Enfin, le thème de l'interculturalité, un thème d'une grande actualité, puisque les limites des récits du patrimoine industriel sur une base euro-centrique sont de plus en plus perceptibles.

Si l'industrialisation a eu son épicentre en Occident, la compréhension de ce phénomène devenue de dimension universelle reste incomplète si nous n'élargissons pas notre activité cognitive à ses effets de propagation dans d'autres contextes non européens et à ses effets centripètes en termes de main-d'œuvre attirée d'autres pays et continents. Là aussi on a pu constater, grâce à Marie-Paule Jungblut, combien de nouvelles formes de médiation telles que les "jeux numériques éducatifs" peuvent contribuer à diffuser les thématiques interculturelles chez les jeunes. En conclusion je crois que l'interculturalité qui sous-tend l'inscription des quatre « sites miniers majeurs » représente le cadre meilleur où, grâce à la participation de tant de travailleurs étrangers et à l'apport de leurs cultures d'origine, puisse se développer un puissant récit polyphonique de l'histoire minière en Wallonie. A ce propos un des thèmes soulevés dans le Workshop du Bois du Luc, celui des « femmes invisibles », les « oubliées de la mine », s’inscrit à plein titre dans cette vision plurielle des cultures.
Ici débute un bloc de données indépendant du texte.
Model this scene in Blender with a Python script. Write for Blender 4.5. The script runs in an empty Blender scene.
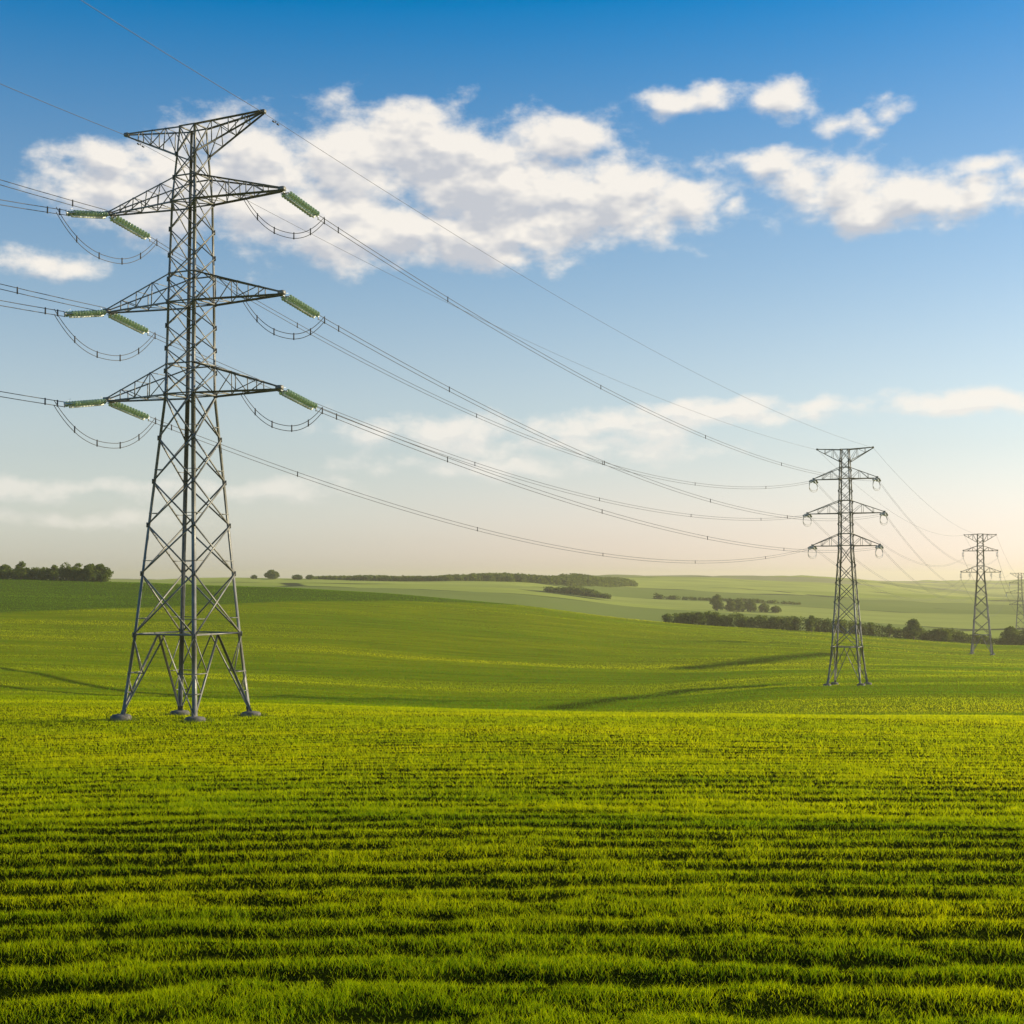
import bpy, math
import numpy as np
from mathutils import Vector

S = bpy.context.scene
COL = S.collection
F = 1422.2                       # focal length in pixels of the 1024 px frame
PITCH = math.atan(66 / F)

# ------------------------------------------------------------------ camera, sky, sun, exposure
cam_data = bpy.data.cameras.new('camera')
cam_data.sensor_width = 36.0
cam_data.lens = 36.0 * F / 1024
cam_data.clip_start = 0.1
cam_data.clip_end = 40000
cam = bpy.data.objects.new('camera', cam_data)
COL.objects.link(cam)
cam.rotation_euler = (math.pi / 2 + PITCH, 0, 0)
S.camera = cam
S.render.resolution_x = S.render.resolution_y = 1024

SUN_AZ, SUN_EL = math.radians(75), math.radians(18)
S.view_settings.view_transform = 'Standard'
S.view_settings.look = 'None'
S.view_settings.exposure = 0.6
S.view_settings.gamma = 1
S.view_settings.use_curve_mapping = False
S.cycles.max_bounces = 8
S.cycles.transmission_bounces = 4
S.cycles.volume_bounces = 0
S.cycles.transparent_max_bounces = 16

sun_l = bpy.data.lights.new('sun', 'SUN')
sun_l.energy = 5.0
sun_l.angle = math.radians(0.5)
sun_l.color = (1.0, 0.87, 0.62)
sun = bpy.data.objects.new('sun', sun_l)
COL.objects.link(sun)
sdir = Vector((math.sin(SUN_AZ) * math.cos(SUN_EL), math.cos(SUN_AZ) * math.cos(SUN_EL), math.sin(SUN_EL)))
sun.rotation_euler = sdir.to_track_quat('Z', 'Y').to_euler()


class NT:
    """small helper to write node trees as expressions"""
    def __init__(self, tree):
        self.t = tree

    def n(self, kind, ins=None, **attr):
        nd = self.t.nodes.new(kind)
        for k, v in attr.items():
            setattr(nd, k, v)
        for k, v in (ins or {}).items():
            if isinstance(v, bpy.types.NodeSocket):
                self.t.links.new(v, nd.inputs[k])
            else:
                nd.inputs[k].default_value = v
        return nd

    def m(self, op, a, b=0.0, c=None, clamp=False):
        ins = {0: a, 1: b}
        if c is not None:
            ins[2] = c
        return self.n('ShaderNodeMath', ins, operation=op, use_clamp=clamp).outputs[0]

    def v(self, op, a, b=(0, 0, 0)):
        nd = self.n('ShaderNodeVectorMath', {0: a}, operation=op)
        if op == 'SCALE':
            k = 'Scale'
        else:
            k = 1
        if isinstance(b, bpy.types.NodeSocket):
            self.t.links.new(b, nd.inputs[k])
        else:
            nd.inputs[k].default_value = b
        return nd.outputs['Value'] if op in ('LENGTH', 'DISTANCE', 'DOT_PRODUCT') else nd.outputs[0]

    def smooth(self, x, a, b, lo=0.0, hi=1.0):
        nd = self.n('ShaderNodeMapRange', {'Value': x, 'From Min': a, 'From Max': b, 'To Min': lo, 'To Max': hi},
                    interpolation_type='SMOOTHSTEP')
        return nd.outputs[0]

    def mix(self, f, a, b, blend='MIX'):
        nd = self.n('ShaderNodeMix', data_type='RGBA', blend_type=blend)
        for i, val in ((0, f), (6, a), (7, b)):
            if isinstance(val, bpy.types.NodeSocket):
                self.t.links.new(val, nd.inputs[i])
            elif i == 0:
                nd.inputs[i].default_value = val
            else:
                nd.inputs[i].default_value = tuple(val) + (1,)
        return nd.outputs[2]

    def noise(self, vec, scale, detail=4, rough=0.5, color=False, dim='3D'):
        nd = self.n('ShaderNodeTexNoise', noise_dimensions=dim)
        for key, val in (('Vector', vec), ('Scale', scale), ('Detail', detail), ('Roughness', rough)):
            if isinstance(val, bpy.types.NodeSocket):
                self.t.links.new(val, nd.inputs[key])
            else:
                nd.inputs[key].default_value = val
        return nd.outputs[1] if color else nd.outputs[0]


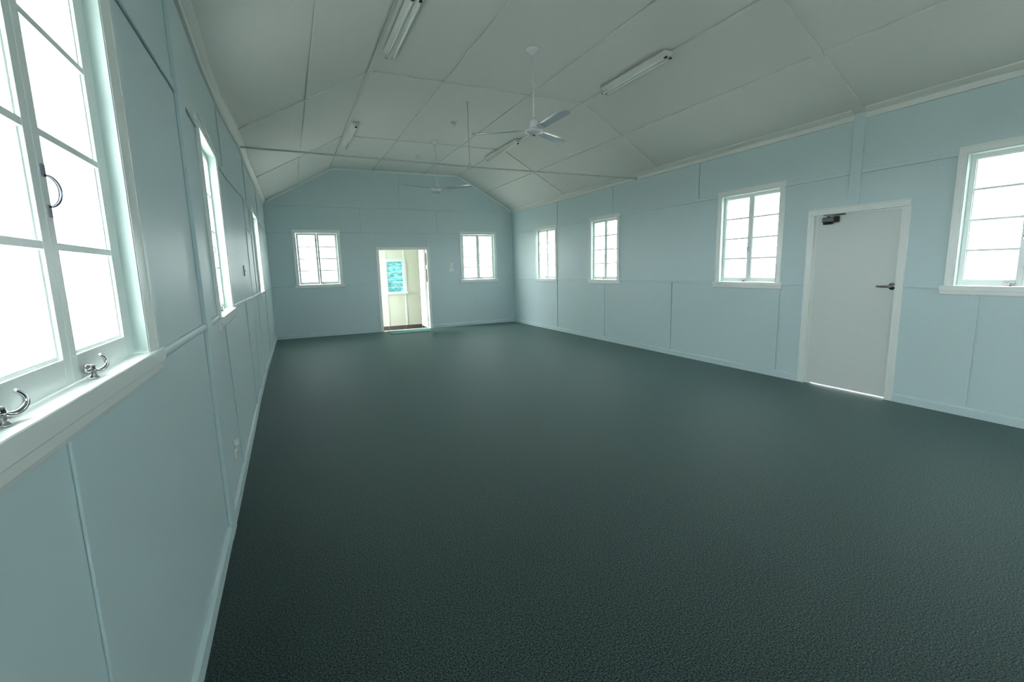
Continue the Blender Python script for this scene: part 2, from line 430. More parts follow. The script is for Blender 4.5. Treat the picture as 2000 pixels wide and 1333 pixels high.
# ------------------------------------------------------------------ ceiling
def ccell(x0, x1, y0, y1, n0, n1):
    """box that hugs the ceiling between x0..x1; n is measured downward from the ceiling"""
    def fr(u, n, x): return (x, u, ceil_z(x) - n)
    return MB().box(y0, y1, n0, n1, x0, x1, fr)
YJ = [YB, 0.2, 3.12, 6.075, 8.93, L]
XJ = [0.0, 0.785, XA, 2.42, 3.64, XB, 5.225, W]
cb = MB()
prof = [(-0.2, H1 + 0.009 - 0.2 * (H2 - H1) / XA), (XA, H2 + 0.009), (XB, H2 + 0.009), (W + 0.2, H1 + 0.009 - 0.2 * (H2 - H1) / (W - XB))]
pr = [(x, z) for x, z in prof] + [(x, z + 0.1) for x, z in reversed(prof)]
N = len(pr)
cb.add([(x, YB - 0.15, z) for x, z in pr] + [(x, L + 0.15, z) for x, z in pr],
       [(i, (i + 1) % N, N + (i + 1) % N, N + i) for i in range(N)] + [tuple(range(N)), tuple(range(2 * N - 1, N - 1, -1))])
ceiling = cb.build('ceiling', M['ceil'], kind='structure', label='white sheeted ceiling, flat in the middle and sloping down to both side walls')
for x0, x1 in zip(XJ, XJ[1:]):
    for y0, y1 in zip(YJ, YJ[1:]):
        gx = 0.0 if x1 == W else 0.039 if x1 in (XA, XB) else 0.0197
        gy = 0.0 if y1 == L else 0.059 if y1 == 3.12 else 0.0197
        ccell(x0 + 0.0015, x1 - gx, y0 + 0.0015, y1 - gy, -0.009, 0.0).build('ceiling_panel', M['ceil'], ceiling)
def cstrip(x0, x1, y0, y1, th=0.013):
    return ccell(x0, x1, y0, y1, 0.0, th).build('cover_strip', M['ceil'], ceiling, 0.0)
for x in (XA, XB):                      # wide strips over the breaks
    o = MB()
    d = 0.036
    def brk(u, n, xx): return (xx, u, ceil_z(xx) - n)
    for a, b in ((x - d, x), (x, x + d)): o.box(YB, L - 0.03, 0.0, 0.015, a, b, brk)
    o.build('cover_strip', M['ceil'], ceiling)
for x in (0.785, 2.42, 3.64, 5.225):
    for y0, y1 in zip(YJ, YJ[1:]): cstrip(x - 0.018, x + 0.018, y0 + (0.058 if y0 == 3.12 else 0.0 if y0 == YB else 0.02), y1 - (0.058 if y1 == 3.12 else 0.02))
for y in (0.2, 6.075, 8.93):
    xs = [0.055, 0.785, XA, 2.42, 3.64, XB, 5.225, W - 0.055]
    for a, b in zip(xs, xs[1:]):
        ga = 0.04 if a in (XA, XB) else 0.022; gb = 0.04 if b in (XA, XB) else 0.022
        cstrip(a + (0 if a == xs[0] else ga), b - (0 if b == xs[-1] else gb), y - 0.018, y + 0.018)
for a, b in ((0.0, XA - 0.036), (XA + 0.036, XB - 0.036), (XB + 0.036, W)): cstrip(a, b, 3.063, 3.175, 0.018)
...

Mais permettez-moi une dernière considération concernant la dimension européenne de ce patrimoine. Aujourd'hui, notre continent, peut-être plus que d'autres, est confronté à un défi existentiel, celui de l'approvisionnement énergétique. Je voudrais rappeler que les lieux dont nous célébrons aujourd'hui l'inscription sur la liste de l'Unesco ont déjà été le théâtre d'un défi similaire au lendemain de la Seconde Guerre mondiale. Même à cette époque, il y avait une grande soif d'énergie qui a été résolue par un audacieux acte de coopération entre d'anciens États belligérants, la construction de la Communauté européenne du charbon et de l'acier (1952), dont le 70e anniversaire tombe cette année (un autre anniversaire à célébrer). Grâce à cette construction, la bataille a été gagnée. Espérons que, grâce à un autre projet de coopération tout aussi audacieux, la bataille de l'énergie puisse être gagnée encore une fois. Espérons que le témoignage qui émane encore de ces lieux puisse être un exemple pour l’avenir de notre continent. Merci de votre attention.